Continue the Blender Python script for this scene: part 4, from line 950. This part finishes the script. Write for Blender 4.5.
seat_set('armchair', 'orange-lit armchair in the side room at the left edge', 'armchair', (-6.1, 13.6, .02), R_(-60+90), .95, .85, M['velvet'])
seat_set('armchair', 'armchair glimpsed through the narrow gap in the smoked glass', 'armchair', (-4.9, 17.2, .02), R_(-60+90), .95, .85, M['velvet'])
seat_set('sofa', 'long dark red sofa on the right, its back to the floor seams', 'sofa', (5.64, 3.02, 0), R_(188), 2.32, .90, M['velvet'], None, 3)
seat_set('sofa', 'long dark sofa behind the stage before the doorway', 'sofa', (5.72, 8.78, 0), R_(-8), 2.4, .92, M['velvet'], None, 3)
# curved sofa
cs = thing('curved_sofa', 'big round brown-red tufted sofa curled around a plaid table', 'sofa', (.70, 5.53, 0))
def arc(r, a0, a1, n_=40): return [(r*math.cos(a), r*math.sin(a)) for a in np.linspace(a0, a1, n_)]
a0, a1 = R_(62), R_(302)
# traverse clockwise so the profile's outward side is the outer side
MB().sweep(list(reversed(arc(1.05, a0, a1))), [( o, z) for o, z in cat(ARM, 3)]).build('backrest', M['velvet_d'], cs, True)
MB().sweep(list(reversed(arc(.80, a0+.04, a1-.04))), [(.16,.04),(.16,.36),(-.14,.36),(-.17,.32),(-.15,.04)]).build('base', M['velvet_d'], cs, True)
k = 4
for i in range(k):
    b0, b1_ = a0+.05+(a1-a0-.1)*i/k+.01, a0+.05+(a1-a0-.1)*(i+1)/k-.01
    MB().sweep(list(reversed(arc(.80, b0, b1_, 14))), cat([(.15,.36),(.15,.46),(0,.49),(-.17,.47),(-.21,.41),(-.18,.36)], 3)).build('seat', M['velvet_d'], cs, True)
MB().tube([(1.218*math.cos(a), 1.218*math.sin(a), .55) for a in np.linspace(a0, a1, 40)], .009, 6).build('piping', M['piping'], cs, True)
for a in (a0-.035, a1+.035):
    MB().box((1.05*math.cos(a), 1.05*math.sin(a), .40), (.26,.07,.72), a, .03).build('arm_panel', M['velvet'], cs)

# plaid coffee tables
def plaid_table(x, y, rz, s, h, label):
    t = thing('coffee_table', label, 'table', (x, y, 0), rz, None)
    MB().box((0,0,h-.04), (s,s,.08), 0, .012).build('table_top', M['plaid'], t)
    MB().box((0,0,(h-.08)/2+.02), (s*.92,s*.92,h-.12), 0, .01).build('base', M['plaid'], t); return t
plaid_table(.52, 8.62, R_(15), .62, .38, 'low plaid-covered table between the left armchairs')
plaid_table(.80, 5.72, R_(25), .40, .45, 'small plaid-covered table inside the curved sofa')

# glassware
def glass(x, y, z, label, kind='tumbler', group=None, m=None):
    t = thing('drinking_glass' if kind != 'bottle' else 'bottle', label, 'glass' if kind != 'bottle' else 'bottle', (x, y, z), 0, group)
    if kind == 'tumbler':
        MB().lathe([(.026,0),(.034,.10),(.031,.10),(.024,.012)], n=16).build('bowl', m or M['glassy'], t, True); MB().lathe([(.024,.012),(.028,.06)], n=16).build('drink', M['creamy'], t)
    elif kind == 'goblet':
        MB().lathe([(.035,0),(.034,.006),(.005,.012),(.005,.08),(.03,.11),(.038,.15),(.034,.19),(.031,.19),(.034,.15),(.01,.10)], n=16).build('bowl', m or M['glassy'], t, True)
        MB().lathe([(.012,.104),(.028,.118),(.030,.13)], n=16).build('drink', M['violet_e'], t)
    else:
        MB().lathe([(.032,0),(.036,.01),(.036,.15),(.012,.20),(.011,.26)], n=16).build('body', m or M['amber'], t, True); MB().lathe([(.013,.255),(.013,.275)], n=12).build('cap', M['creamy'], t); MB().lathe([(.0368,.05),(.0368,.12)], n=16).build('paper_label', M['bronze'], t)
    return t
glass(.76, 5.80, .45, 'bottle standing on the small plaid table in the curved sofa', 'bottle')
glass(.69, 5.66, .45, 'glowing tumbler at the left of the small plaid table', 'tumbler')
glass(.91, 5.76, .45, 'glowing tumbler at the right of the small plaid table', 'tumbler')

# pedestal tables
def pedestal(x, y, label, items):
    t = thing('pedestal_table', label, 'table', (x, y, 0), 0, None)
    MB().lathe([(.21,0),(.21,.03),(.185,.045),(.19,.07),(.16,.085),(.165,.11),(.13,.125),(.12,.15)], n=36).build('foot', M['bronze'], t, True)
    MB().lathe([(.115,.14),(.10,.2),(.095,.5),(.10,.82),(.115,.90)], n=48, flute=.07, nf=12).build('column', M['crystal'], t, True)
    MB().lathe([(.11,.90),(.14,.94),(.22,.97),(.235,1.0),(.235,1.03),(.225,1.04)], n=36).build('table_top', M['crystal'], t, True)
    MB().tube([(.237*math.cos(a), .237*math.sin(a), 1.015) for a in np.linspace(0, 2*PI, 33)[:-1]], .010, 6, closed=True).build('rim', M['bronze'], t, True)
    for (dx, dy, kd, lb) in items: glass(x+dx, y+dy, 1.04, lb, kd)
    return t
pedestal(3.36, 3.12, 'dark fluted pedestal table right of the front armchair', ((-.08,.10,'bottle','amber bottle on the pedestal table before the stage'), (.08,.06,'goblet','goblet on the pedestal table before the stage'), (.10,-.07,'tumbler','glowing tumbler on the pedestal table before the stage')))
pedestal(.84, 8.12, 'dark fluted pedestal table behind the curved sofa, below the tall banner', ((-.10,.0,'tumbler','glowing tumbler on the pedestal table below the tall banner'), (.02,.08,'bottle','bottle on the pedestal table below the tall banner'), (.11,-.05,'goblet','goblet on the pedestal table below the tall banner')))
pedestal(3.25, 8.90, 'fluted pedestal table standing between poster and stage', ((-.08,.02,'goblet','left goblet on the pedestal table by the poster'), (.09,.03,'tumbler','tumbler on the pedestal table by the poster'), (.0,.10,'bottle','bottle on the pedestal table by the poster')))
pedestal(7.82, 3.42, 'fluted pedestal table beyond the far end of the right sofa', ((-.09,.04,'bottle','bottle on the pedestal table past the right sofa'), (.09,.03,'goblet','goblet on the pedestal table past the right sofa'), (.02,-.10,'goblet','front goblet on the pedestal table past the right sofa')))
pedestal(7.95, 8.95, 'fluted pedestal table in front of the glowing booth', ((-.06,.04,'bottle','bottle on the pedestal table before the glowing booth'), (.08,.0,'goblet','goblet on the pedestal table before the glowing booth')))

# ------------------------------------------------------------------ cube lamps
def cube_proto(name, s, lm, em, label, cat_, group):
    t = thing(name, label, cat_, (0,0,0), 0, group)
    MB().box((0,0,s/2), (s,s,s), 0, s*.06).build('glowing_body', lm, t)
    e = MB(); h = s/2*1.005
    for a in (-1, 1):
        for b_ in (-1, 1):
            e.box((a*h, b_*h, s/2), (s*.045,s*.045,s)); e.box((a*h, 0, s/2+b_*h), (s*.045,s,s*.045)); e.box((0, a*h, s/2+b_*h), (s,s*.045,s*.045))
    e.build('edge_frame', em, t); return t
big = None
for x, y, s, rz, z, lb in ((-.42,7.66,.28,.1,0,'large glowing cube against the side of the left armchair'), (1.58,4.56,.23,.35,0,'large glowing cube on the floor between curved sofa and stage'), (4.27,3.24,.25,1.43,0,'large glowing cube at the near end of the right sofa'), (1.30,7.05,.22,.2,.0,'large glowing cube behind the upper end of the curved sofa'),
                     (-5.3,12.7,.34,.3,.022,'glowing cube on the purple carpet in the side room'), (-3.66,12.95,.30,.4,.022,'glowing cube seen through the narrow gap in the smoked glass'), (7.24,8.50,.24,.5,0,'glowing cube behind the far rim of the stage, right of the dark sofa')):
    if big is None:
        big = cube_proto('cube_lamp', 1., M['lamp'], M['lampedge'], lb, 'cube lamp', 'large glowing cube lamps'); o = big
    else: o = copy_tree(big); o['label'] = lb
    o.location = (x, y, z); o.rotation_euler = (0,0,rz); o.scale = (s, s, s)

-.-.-

• **EXERCISE PROMPT**
Set down verbatim only the lines between the start of the data above and the line with "a, .03).build('arm_panel', M['velvet'], cs)", both boundaries included.

• **RESULT OF THE EXERCISE**
Continue the Blender Python script for this scene: part 4, from line 950. This part finishes the script. Write for Blender 4.5.
seat_set('armchair', 'orange-lit armchair in the side room at the left edge', 'armchair', (-6.1, 13.6, .02), R_(-60+90), .95, .85, M['velvet'])
seat_set('armchair', 'armchair glimpsed through the narrow gap in the smoked glass', 'armchair', (-4.9, 17.2, .02), R_(-60+90), .95, .85, M['velvet'])
seat_set('sofa', 'long dark red sofa on the right, its back to the floor seams', 'sofa', (5.64, 3.02, 0), R_(188), 2.32, .90, M['velvet'], None, 3)
seat_set('sofa', 'long dark sofa behind the stage before the doorway', 'sofa', (5.72, 8.78, 0), R_(-8), 2.4, .92, M['velvet'], None, 3)
# curved sofa
cs = thing('curved_sofa', 'big round brown-red tufted sofa curled around a plaid table', 'sofa', (.70, 5.53, 0))
def arc(r, a0, a1, n_=40): return [(r*math.cos(a), r*math.sin(a)) for a in np.linspace(a0, a1, n_)]
a0, a1 = R_(62), R_(302)
# traverse clockwise so the profile's outward side is the outer side
MB().sweep(list(reversed(arc(1.05, a0, a1))), [( o, z) for o, z in cat(ARM, 3)]).build('backrest', M['velvet_d'], cs, True)
MB().sweep(list(reversed(arc(.80, a0+.04, a1-.04))), [(.16,.04),(.16,.36),(-.14,.36),(-.17,.32),(-.15,.04)]).build('base', M['velvet_d'], cs, True)
k = 4
for i in range(k):
    b0, b1_ = a0+.05+(a1-a0-.1)*i/k+.01, a0+.05+(a1-a0-.1)*(i+1)/k-.01
    MB().sweep(list(reversed(arc(.80, b0, b1_, 14))), cat([(.15,.36),(.15,.46),(0,.49),(-.17,.47),(-.21,.41),(-.18,.36)], 3)).build('seat', M['velvet_d'], cs, True)
MB().tube([(1.218*math.cos(a), 1.218*math.sin(a), .55) for a in np.linspace(a0, a1, 40)], .009, 6).build('piping', M['piping'], cs, True)
for a in (a0-.035, a1+.035):
    MB().box((1.05*math.cos(a), 1.05*math.sin(a), .40), (.26,.07,.72), a, .03).build('arm_panel', M['velvet'], cs)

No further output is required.